We can also use them to store floating point numbers. For example, 7 digits for mantissa and 3 digits for exponent:

  +------ sign digits --------+
  v                           v
+---+---+---+---+---+---+---+---+---+---+
| + | 0 | 0 | 0 | 1 | 5 | 0 | + | 0 | 1 |
+---+---+---+---+---+---+---+---+---+---+
|<-------- Mantissa ------->|<-- Exp -->|       

This is one of the possible representations of 1500 as floating point value (using our 10 decimal digits representation).

The value of mantissa (M) is +150, the value of exponent (E) is +1. The value represented above is:

V = M * 10^E = 150 * 10^1 = 1500

The ranges

The integer representation can store signed values between -(10^9-1) (-999,999,999) and +(10^9-1) (+999,999,999). More, it can represent each and every integer value between these limits. Even more, there is a single representation for each value and it is exact.

The floating point representation can store signed values for mantissa (M) between -999,999 and +999,999 and for exponent (E) between -99 and +99.
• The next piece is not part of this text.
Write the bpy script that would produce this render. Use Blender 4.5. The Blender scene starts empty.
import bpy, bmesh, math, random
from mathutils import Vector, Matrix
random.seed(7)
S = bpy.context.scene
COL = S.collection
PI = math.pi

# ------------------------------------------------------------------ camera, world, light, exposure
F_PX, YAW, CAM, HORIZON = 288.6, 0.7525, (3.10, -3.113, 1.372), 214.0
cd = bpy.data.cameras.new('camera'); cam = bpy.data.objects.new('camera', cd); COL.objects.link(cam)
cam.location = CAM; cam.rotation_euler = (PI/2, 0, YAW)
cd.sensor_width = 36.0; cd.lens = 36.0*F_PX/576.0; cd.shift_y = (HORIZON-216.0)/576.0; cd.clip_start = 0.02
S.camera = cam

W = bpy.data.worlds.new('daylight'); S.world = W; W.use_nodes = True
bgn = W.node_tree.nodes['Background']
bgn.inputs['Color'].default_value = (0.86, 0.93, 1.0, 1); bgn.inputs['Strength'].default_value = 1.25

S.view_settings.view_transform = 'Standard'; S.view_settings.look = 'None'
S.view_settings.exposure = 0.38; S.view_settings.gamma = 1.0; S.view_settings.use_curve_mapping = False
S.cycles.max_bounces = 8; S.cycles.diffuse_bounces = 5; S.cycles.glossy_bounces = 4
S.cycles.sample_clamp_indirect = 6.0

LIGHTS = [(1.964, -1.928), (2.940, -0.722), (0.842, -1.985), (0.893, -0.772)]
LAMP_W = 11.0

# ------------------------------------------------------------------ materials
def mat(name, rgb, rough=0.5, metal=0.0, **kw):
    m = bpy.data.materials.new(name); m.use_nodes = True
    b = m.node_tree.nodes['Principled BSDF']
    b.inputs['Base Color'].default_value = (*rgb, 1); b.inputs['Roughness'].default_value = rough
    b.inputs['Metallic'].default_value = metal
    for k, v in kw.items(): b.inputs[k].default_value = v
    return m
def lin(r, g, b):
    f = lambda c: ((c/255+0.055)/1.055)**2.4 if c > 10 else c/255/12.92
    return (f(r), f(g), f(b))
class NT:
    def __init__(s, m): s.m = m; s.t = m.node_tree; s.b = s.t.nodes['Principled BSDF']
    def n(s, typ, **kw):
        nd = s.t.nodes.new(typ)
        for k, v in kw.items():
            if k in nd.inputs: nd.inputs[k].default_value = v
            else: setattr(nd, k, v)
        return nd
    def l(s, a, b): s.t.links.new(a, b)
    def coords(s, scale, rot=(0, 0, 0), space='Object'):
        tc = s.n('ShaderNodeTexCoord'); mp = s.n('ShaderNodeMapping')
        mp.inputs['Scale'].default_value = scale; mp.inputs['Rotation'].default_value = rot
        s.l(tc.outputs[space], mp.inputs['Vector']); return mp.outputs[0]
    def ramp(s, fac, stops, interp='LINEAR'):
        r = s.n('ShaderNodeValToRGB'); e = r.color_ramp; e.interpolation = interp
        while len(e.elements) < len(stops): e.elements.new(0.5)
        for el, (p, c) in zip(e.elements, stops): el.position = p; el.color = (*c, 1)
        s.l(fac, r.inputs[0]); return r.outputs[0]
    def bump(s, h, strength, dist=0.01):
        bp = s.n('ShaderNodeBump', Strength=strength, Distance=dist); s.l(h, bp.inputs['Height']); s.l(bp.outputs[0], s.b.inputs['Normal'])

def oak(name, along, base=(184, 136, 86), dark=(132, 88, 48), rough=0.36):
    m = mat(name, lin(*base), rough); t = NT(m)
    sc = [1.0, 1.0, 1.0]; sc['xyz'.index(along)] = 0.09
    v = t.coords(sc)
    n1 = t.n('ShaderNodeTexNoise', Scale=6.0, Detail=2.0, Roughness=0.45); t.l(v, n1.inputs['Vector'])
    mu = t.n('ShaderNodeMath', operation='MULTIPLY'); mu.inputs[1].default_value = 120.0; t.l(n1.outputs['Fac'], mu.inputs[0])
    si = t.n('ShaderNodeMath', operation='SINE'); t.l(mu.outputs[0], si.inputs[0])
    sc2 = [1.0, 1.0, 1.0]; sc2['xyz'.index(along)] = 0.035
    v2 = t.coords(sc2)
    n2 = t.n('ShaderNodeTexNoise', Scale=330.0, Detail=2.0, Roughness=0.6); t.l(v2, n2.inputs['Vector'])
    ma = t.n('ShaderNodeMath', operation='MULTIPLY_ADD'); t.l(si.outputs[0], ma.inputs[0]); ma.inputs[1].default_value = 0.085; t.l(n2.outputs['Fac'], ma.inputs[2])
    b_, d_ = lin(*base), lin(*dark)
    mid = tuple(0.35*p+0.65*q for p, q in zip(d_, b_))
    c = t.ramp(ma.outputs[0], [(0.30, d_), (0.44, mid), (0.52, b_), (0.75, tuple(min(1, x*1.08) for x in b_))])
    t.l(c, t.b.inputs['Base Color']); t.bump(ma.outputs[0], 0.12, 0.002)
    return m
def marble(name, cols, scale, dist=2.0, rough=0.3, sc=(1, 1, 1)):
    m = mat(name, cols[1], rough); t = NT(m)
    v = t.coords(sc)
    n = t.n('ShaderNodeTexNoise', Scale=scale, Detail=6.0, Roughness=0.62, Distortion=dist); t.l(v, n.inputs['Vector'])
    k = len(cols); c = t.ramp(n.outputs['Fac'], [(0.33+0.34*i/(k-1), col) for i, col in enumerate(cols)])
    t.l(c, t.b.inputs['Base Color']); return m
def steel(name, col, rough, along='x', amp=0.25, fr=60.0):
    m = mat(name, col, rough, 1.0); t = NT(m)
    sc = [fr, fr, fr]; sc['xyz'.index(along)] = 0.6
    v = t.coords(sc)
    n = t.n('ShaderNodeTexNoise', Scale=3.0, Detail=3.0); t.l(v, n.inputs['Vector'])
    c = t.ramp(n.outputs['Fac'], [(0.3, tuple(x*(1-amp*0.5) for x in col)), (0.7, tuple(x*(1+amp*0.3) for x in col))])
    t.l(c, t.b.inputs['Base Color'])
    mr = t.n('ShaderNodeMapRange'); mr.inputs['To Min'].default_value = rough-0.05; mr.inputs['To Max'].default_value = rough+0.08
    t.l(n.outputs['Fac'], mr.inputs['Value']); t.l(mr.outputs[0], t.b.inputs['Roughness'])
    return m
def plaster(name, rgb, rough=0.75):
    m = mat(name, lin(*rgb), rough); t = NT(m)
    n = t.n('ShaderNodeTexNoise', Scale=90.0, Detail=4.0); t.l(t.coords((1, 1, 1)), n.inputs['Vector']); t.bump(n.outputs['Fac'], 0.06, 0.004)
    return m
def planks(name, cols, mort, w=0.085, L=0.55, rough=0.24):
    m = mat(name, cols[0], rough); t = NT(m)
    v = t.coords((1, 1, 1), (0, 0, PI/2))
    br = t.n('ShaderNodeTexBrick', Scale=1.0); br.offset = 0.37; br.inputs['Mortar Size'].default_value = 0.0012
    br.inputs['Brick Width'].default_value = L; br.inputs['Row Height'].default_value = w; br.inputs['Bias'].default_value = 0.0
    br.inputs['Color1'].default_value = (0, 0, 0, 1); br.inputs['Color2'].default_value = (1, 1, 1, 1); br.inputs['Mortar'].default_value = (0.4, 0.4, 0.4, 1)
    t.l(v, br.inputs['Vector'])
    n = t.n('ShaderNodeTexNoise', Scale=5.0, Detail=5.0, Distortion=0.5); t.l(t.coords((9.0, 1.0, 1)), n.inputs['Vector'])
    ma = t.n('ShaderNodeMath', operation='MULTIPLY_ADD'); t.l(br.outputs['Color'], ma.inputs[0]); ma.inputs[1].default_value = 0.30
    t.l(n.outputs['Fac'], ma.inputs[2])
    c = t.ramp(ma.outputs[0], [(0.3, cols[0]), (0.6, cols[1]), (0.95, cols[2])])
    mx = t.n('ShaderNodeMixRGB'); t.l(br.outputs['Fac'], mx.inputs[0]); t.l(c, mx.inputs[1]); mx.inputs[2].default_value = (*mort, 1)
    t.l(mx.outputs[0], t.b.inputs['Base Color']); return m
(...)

It can store values between -999,999*10^99 and +999,999*10^99. These numbers have 105 digits, much more than the 9 digits of the biggest numbers represented as integers above.

The loose of precision

Let's remark that for integer values, M stores the sign and the first 6 digits of the value (or less) and E is the number of digits that did not fit into M.

V = M * 10^E

Let's try to represent V = +987,654,321 using our floating point encoding.

Because M is limited to +999,999 it can only store +987,654 and E will be +3 (the last 3 digits of V cannot fit in M).

Putting them together:

+987,654 * 10^(+3) = +987,654,000

This is not our original value of V but the best approximation we can get using this representation.

Let's remark that all the numbers between (and including) +987,654,000 and +987,654,999 are approximated using the same value (M=+987,654, E=+3). Also there is no way to store decimal digits for numbers greater than +999,999.

As a general rule, for numbers bigger than the maximum value of M (+999.999), this method produces the same representation for all values between +999,999*10^E and +999,999*10^(E+1)-1 (integer or real values, it doesn't matter).

Conclusion

For large values (larger than the maximum value of M), the floating point representation has gaps between the numbers it can represent. These gaps become bigger and bigger as the value of E increases.

The entire idea of the "floating point" is to store a dozen or so of the most representative digits (the beginning of the number) and the magnitude of the number.

Let's take the speed of light as an example. Its value is about 300,000 km/s. Being so massive, for most practical purposes you don't care if it's 300,000.001 km/s or 300,000.326 km/s.

In fact, it is not even that big, a better approximation is 299,792.458 km/s.

The floating point numbers extract the important characteristics of the speed of light: its magnitude is of hundreds of thousands of km/s (E=5) and its value is 3 (hundred of thousands km/s).

speed of light = 3*10^5 km/s

Our floating point representation can approximate it by: 299,792 km/s (M=299,792, E=0).